Villanova Basketball: 3 takeaways from Jay Wright’s sudden retirement
1. Neptune continues the “culture” that Coach Wright has built
In the era of transfers and players staying around for just 1-2 at most, Villanova proved to be the exception. Gillespie and Samuels staying for a 5th season isn’t a surprise and the team was one of three teams (Purdue and Stanford) to not add a transfer this year and it paid off with another trip to the Final Four.
The Wildcats haven’t had National Player of the Year candidates, surefire NBA Draft picks, or top-10 recruiting classes. But the chemistry and experienced, thanks to players not opting to leave and enter either the pro ranks or the transfer portal, became their ultimate advantage.
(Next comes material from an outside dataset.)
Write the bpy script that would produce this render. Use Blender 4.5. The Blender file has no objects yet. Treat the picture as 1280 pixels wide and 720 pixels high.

And it’s a credit to Coach Wright, who players, past, and present, have nothing bad to say and the continuity it creates has been an important key to the program’s success.
That’s not going to be an easy thing to replicate for the new head coach, Kyle Neptune. He’s familiar with how the Wildcats operate and he was excellent in his lone season leading a program, taking Fordham from two wins in the 2020-21 campaign to a 16-16 record this past season. It’s only one year but he gets an A+ for what he did with the Rams and if Coach Neptune can continue what Wright has successfully built, Villanova won’t skip a beat.
But it’ll be interesting to watch, as he’ll have to do it more with transfers instead of five-star talent out of high school. There may be growing pains but I doubt this program will be closer to the NIT than more protected seeds at the top of the NCAA Tournament picture.